The other scenarios studied produced a wide range of outcomes in customer costs, from a reduction of $316 million (increasing load by 5%) to an increase of $407 million (the “no incremental oil” scenario). Schatzki said the results reflected factors including changes in market tightness, risk premiums and replacement energy reserve (RER) quantities.

Fixed Strike Price Adder

New England States Committee of Electricity (NESCOE) Director of Analysis Jeff Bentz presented a proposal for a $10 adder on the strike price, saying, “We really do remain concerned that consumers could be left on the hook for costs.”

[Note: Although NEPOOL rules prohibit quoting speakers at meetings, those quoted in this article approved their remarks afterward to amplify their presentations.]

Increasing the strike price by $10/MWh in all hours, as ISO-NE proposes, reduces the frequency of option striking and should lower costs, according to NESCOE. The fixed-price adder has a minor effect on incentives to cover the call and deliver energy, which translates into a minor effect on energy security. It could also increase participation under the ESI proposal, which increases the likelihood of the design being successful.

“The fixed dollar amount adder diminishes the ‘noise’ of uncertainty … and we don’t think this materially affects the incentive,” Bentz said. “It’s all about cost and benefits.”

NESCOE believes the $10 adder will reduce the cost and risk of the option for sellers, which should reduce the clearing prices and cost to consumers while maintaining strong incentives.

As part of a broader market power mitigation package under the amendment, resources with a capacity supply obligation would be subject to a must-offer requirement.

As recommended by Connecticut regulators, NESCOE wants regular assessments of the competitiveness of ESI and the call option offers.

ESI Methodology in Question

Christina Belew of the Massachusetts attorney general’s office presented two amendments: one to eliminate RER from the ESI design, and the second to add a look-back provision to the ESI program to enable evaluation of its efficacy.

The look-back would take place after ESI has been in effect three years and would use evaluation criteria vetted through the NEPOOL stakeholder process. “We chose a three-year period before reporting because we felt that was adequate to acquire indicative performance data,” Belew said.

On the proposed amendment to eliminate RER, her colleague Ben Griffiths, an energy analyst for regional and federal affairs, questioned the cost-effectiveness of the product and the RTO’s rationale that RER ensures the day-ahead market will award sufficient “replacement energy” options to restore operating reserves consistent with NERC/Northeast Power Coordinating Council restoration time standards.

In addition, RER is intended to account for load forecast error, but the RTO does not define the methodology to be used.

“Unlike the more formulaic requirements of generator contingency reserves [GCR] and energy imbalance reserves [EIR], this open-ended load forecast error makes me uncomfortable,” Griffiths said.
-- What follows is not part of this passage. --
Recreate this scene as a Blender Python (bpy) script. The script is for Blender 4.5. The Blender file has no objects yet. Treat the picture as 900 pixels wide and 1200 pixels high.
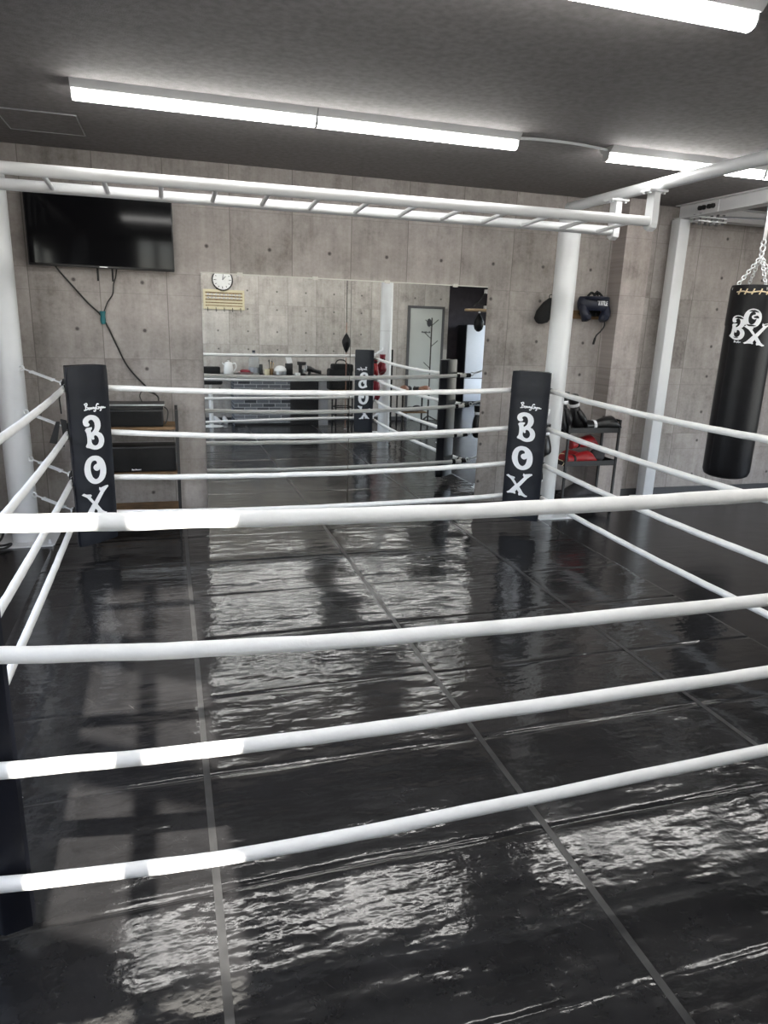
import bpy, bmesh, math, random
import numpy as np
from mathutils import Vector, Matrix, noise
random.seed(7)
SC = bpy.context.scene
COL = SC.collection
PI = math.pi

# ------------------------------------------------------------------ materials
def new_mat(name):
    m = bpy.data.materials.new(name); m.use_nodes = True
    nt = m.node_tree; b = nt.nodes['Principled BSDF']
    return m, nt, b

def mat(name, col, rough=.5, metal=0., spec=.5, var=.06, scale=30., bump=0., bscale=200., coat=0.):
    """plain principled material with a little procedural variation in tone"""
    m, nt, b = new_mat(name)
    b.inputs['Roughness'].default_value = rough
    b.inputs['Metallic'].default_value = metal
    b.inputs['Specular IOR Level'].default_value = spec
    b.inputs['Coat Weight'].default_value = coat
    tc = nt.nodes.new('ShaderNodeTexCoord')
    nz = nt.nodes.new('ShaderNodeTexNoise'); nz.inputs['Scale'].default_value = scale; nz.inputs['Detail'].default_value = 4
    nt.links.new(tc.outputs['Object'], nz.inputs['Vector'])
    rp = nt.nodes.new('ShaderNodeValToRGB')
    lo = [max(0, c*(1-var)) for c in col]; hi = [min(1, c*(1+var)) for c in col]
    rp.color_ramp.elements[0].color = (*lo, 1); rp.color_ramp.elements[1].color = (*hi, 1)
    rp.color_ramp.elements[0].position = .3; rp.color_ramp.elements[1].position = .7
    nt.links.new(nz.outputs['Fac'], rp.inputs['Fac']); nt.links.new(rp.outputs['Color'], b.inputs['Base Color'])
    if bump:
        n2 = nt.nodes.new('ShaderNodeTexNoise'); n2.inputs['Scale'].default_value = bscale; n2.inputs['Detail'].default_value = 3
        nt.links.new(tc.outputs['Object'], n2.inputs['Vector'])
        bp = nt.nodes.new('ShaderNodeBump'); bp.inputs['Strength'].default_value = bump; bp.inputs['Distance'].default_value = .01
        nt.links.new(n2.outputs['Fac'], bp.inputs['Height']); nt.links.new(bp.outputs['Normal'], b.inputs['Normal'])
    return m

def emit_mat(name, col, s):
    m, nt, b = new_mat(name)
    b.inputs['Base Color'].default_value = (.8, .8, .8, 1)
    b.inputs['Emission Color'].default_value = (*col, 1)
    b.inputs['Emission Strength'].default_value = s
    return m

class NG:
    """short hand for node maths"""
    def __init__(s, nt): s.nt = nt
    def m(s, op, a, b=None, c=None):
        n = s.nt.nodes.new('ShaderNodeMath'); n.operation = op
        for i, v in enumerate((a, b, c)):
            if v is None: continue
            if isinstance(v, (int, float)): n.inputs[i].default_value = v
            else: s.nt.links.new(v, n.inputs[i])
        return n.outputs[0]
    def noise(s, vec, scale, detail=3, rough=.5):
        n = s.nt.nodes.new('ShaderNodeTexNoise'); n.inputs['Scale'].default_value = scale
        n.inputs['Detail'].default_value = detail; n.inputs['Roughness'].default_value = rough
        s.nt.links.new(vec, n.inputs['Vector']); return n.outputs['Fac']
    def comb(s, x, y, z=0.):
        n = s.nt.nodes.new('ShaderNodeCombineXYZ')
        for i, v in enumerate((x, y, z)):
            if isinstance(v, (int, float)): n.inputs[i].default_value = v
            else: s.nt.links.new(v, n.inputs[i])
        return n.outputs[0]
    def ramp(s, f, stops):
        n = s.nt.nodes.new('ShaderNodeValToRGB'); e = n.color_ramp.elements
        while len(e) < len(stops): e.new(.5)
        for q, (p, c) in zip(e, stops):
            q.position = p; q.color = (*c, 1) if len(c) == 3 else c
        s.nt.links.new(f, n.inputs['Fac']); return n.outputs['Color']
    def mix(s, f, a, b, mode='MIX'):
        n = s.nt.nodes.new('ShaderNodeMix'); n.data_type = 'RGBA'; n.blend_type = mode
        for k, v in ((0, f), (6, a), (7, b)):
            if isinstance(v, (int, float)): n.inputs[k].default_value = v
            elif isinstance(v, tuple): n.inputs[k].default_value = (*v, 1)
            else: s.nt.links.new(v, n.inputs[k])
        return n.outputs[2]

def concrete(name, axis, tint=(1, 1, 1), level=1.):
    """board-marked concrete wallpaper: panels, pour lines, tie holes, stains"""
    m, nt, b = new_mat(name); g = NG(nt)
    tc = nt.nodes.new('ShaderNodeTexCoord'); sp = nt.nodes.new('ShaderNodeSeparateXYZ')
    nt.links.new(tc.outputs['Object'], sp.inputs[0])
    u = sp.outputs[axis]; z = sp.outputs[2]
    pu = g.m('DIVIDE', g.m('ADD', u, .5), .5175); pz = g.m('DIVIDE', g.m('SUBTRACT', z, 2.05), .69)
    fu = g.m('FLOOR', pu); fz = g.m('FLOOR', pz)
    wn = nt.nodes.new('ShaderNodeTexWhiteNoise'); wn.noise_dimensions = '2D'
    nt.links.new(g.comb(fu, fz), wn.inputs['Vector'])
    off = g.m('MULTIPLY', wn.outputs['Value'], 13.)
    v1 = g.comb(u, z, off)
    streak = g.noise(g.comb(g.m('MULTIPLY', u, 14.), g.m('MULTIPLY', z, .9), off), 1., 5, .6)
    blot = g.noise(v1, 3.4, 8, .72)
    fine = g.noise(v1, 38., 3, .6)
    t = g.m('ADD', g.m('MULTIPLY', streak, .36), g.m('MULTIPLY', blot, .66))
    t = g.m('ADD', t, g.m('MULTIPLY', g.m('SUBTRACT', fine, .5), .22))
    t = g.m('ADD', t, g.m('MULTIPLY', g.m('SUBTRACT', wn.outputs['Value'], .5), .13))
    k = level
    def c(x): return tuple(x[i]*tint[i]*k for i in range(3))
    base = g.ramp(t, [(.28, c((.150, .134, .120))), (.46, c((.27, .246, .224))), (.62, c((.345, .318, .292))), (.8, c((.44, .41, .38)))])
    # dark stains
    st = g.noise(g.comb(g.m('MULTIPLY', u, 5.5), g.m('MULTIPLY', z, 2.2), 4.), 1., 6, .7)
    stf = g.ramp(st, [(.57, (0, 0, 0)), (.74, (.6, .6, .6))])
    base = g.mix(stf, base, c((.13, .115, .10)))
    # panel joints
    du = g.m('ABSOLUTE', g.m('SUBTRACT', g.m('SUBTRACT', pu, fu), .5))
    dz = g.m('ABSOLUTE', g.m('SUBTRACT', g.m('SUBTRACT', pz, fz), .5))
    lu = g.m('GREATER_THAN', du, .4935); lz = g.m('MULTIPLY', g.m('GREATER_THAN', dz, .4965), .6)
    dz2 = g.m('ABSOLUTE', g.m('SUBTRACT', g.m('SUBTRACT', pz, fz), .755))
    lz2 = g.m('MULTIPLY', g.m('LESS_THAN', dz2, .003), .55)
    ln = g.m('MULTIPLY', g.m('MAXIMUM', g.m('MAXIMUM', lu, lz), lz2), g.m('ADD', .25, g.m('MULTIPLY', fine, .7)))
    base = g.mix(ln, base, c((.10, .09, .08)))
    # tie holes: pairs per panel
    hu = g.m('MULTIPLY', g.m('SUBTRACT', g.m('SUBTRACT', pu, fu), .63), .5175)
    fr = g.m('SUBTRACT', pz, fz)
    hz1 = g.m('MULTIPLY', g.m('SUBTRACT', fr, .884), .69); hz2 = g.m('MULTIPLY', g.m('SUBTRACT', fr, .335), .69)
    hz = g.m('MINIMUM', g.m('ABSOLUTE', hz1), g.m('ABSOLUTE', hz2))
    d = g.m('SQRT', g.m('ADD', g.m('MULTIPLY', hu, hu), g.m('MULTIPLY', hz, hz)))
    ring = g.m('MULTIPLY', g.m('LESS_THAN', d, .019), .35); hole = g.m('LESS_THAN', d, .012)
    base = g.mix(g.m('MAXIMUM', ring, g.m('MULTIPLY', hole, .88)), base, c((.055, .05, .046)))
    nt.links.new(base, b.inputs['Base Color'])
    b.inputs['Roughness'].default_value = .75; b.inputs['Specular IOR Level'].default_value = .25
    bp = nt.nodes.new('ShaderNodeBump'); bp.inputs['Strength'].default_value = .25; bp.inputs['Distance'].default_value = .004
    nt.links.new(t, bp.inputs['Height']); nt.links.new(bp.outputs['Normal'], b.inputs['Normal'])
    return m

def vinyl(name, col, rough, wr=1., dust=.5):
    """glossy black vinyl sheet: fine wrinkles, dust specks, scuffs"""
    m, nt, b = new_mat(name); g = NG(nt)
    tc = nt.nodes.new('ShaderNodeTexCoord'); sp = nt.nodes.new('ShaderNodeSeparateXYZ')
    nt.links.new(tc.outputs['Object'], sp.inputs[0]); x, y = sp.outputs[0], sp.outputs[1]
    v = tc.outputs['Object']
    r1 = g.noise(g.comb(g.m('MULTIPLY', x, 4.5), g.m('MULTIPLY', y, 14.)), 1., 2, .4)
    r2 = g.noise(g.comb(g.m('MULTIPLY', x, .75), y), 24., 2, .5)
    r3 = g.noise(v, 45., 3, .5)
    ptch = g.ramp(g.noise(v, 1.7, 2), [(.40, (.42, .42, .42)), (.62, (1, 1, 1))])
    hgt = g.m('ADD', g.m('ADD', g.m('MULTIPLY', r1, .0048*wr), g.m('MULTIPLY', r2, .0019*wr)), g.m('MULTIPLY', r3, .0003*wr))
    hgt = g.m('MULTIPLY', hgt, ptch)
    bp = nt.nodes.new('ShaderNodeBump'); bp.inputs['Strength'].default_value = 1.; bp.inputs['Distance'].default_value = 1.
    nt.links.new(hgt, bp.inputs['Height']); nt.links.new(bp.outputs['Normal'], b.inputs['Normal'])
    # dust specks and long faint scratches
    sp1 = g.ramp(g.noise(v, 160., 2, .6), [(.70, (0, 0, 0)), (.78, (1, 1, 1))])
    area = g.ramp(g.noise(v, 3.1, 4), [(.45, (0, 0, 0)), (.7, (1, 1, 1))])
    sc = g.noise(g.comb(g.m('ADD', g.m('MULTIPLY', x, 30.), g.m('MULTIPLY', y, 22.)), g.m('SUBTRACT', g.m('MULTIPLY', y, 1.2), g.m('MULTIPLY', x, 1.)), 1.), 3., 2, .4)
    scm = g.ramp(sc, [(.70, (0, 0, 0)), (.74, (1, 1, 1))])
    f = g.m('MULTIPLY', g.m('MAXIMUM', g.m('MULTIPLY', sp1, area), g.m('MULTIPLY', g.m('MULTIPLY', scm, area), .5)), dust)
    haze = g.ramp(g.noise(v, 5., 6, .7), [(.35, col), (.75, tuple(c*1.9 for c in col))])
    nt.links.new(g.mix(f, haze, (.16, .155, .15)), b.inputs['Base Color'])
    ro = g.m('ADD', rough, g.m('MULTIPLY', g.noise(v, 4., 5, .7), .09))
    nt.links.new(ro, b.inputs['Roughness'])
    b.inputs['Specular IOR Level'].default_value = .52
    return m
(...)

Increasing RER requirements leads to “modest impacts on fuel security but could entail large impacts on costs, which doesn’t strike me as prudent.”

“I’m still struggling with a lack of value, a lack of design,” Griffiths said. “From what we’ve done so far, I feel we should proceed with parts that we have a better understanding of, especially because the results don’t show any fuel security benefit, even though our mandate in this docket was narrowly tailored to addressing fuel security.”

The RTO’s lead analyst for market development, Ben Ewing, presented the following day and concluded that RER is a conceptual extension of GCR, and that both awards “cascade down” and their respective clearing prices “cascade up” while ensuring the RTO’s ability to meet reliability standards.

LNG Contracts

Karen Iampen of Repsol, which operates the Canaport LNG terminal in New Brunswick, Canada, said that ISO-NE is misrepresenting or misunderstands how LNG contracting works, and that because LNG contracts require market commitment prior to being procured and scheduled weeks in advance, developing financial options around a day-ahead price does not ensure fuel security.

“Revenue certainty is the only thing that will persuade generators to stock up on LNG or natural gas,” Iampen said.

In his presentation, Schatzki said LNG contract structure is not a “key determinant” in the model’s estimates. He admitted that “the model’s ‘full supply’ assumption may overstate available LNG in some cases” but said a scenario with less LNG available produced ESI impacts similar to the central cases.

Gary Ritter of Excelerate Energy, which runs the Northeast Gateway Deepwater Port for LNG, situated 13 miles offshore Boston, said his company shares many concerns with Repsol.

“Right now, in the middle of January, we are not present here with a [floating storage and regasification unit],” Ritter said. “We don’t have a dedicated ship for New England, not to say we’re not committed to the region. We just need an appropriate commitment.”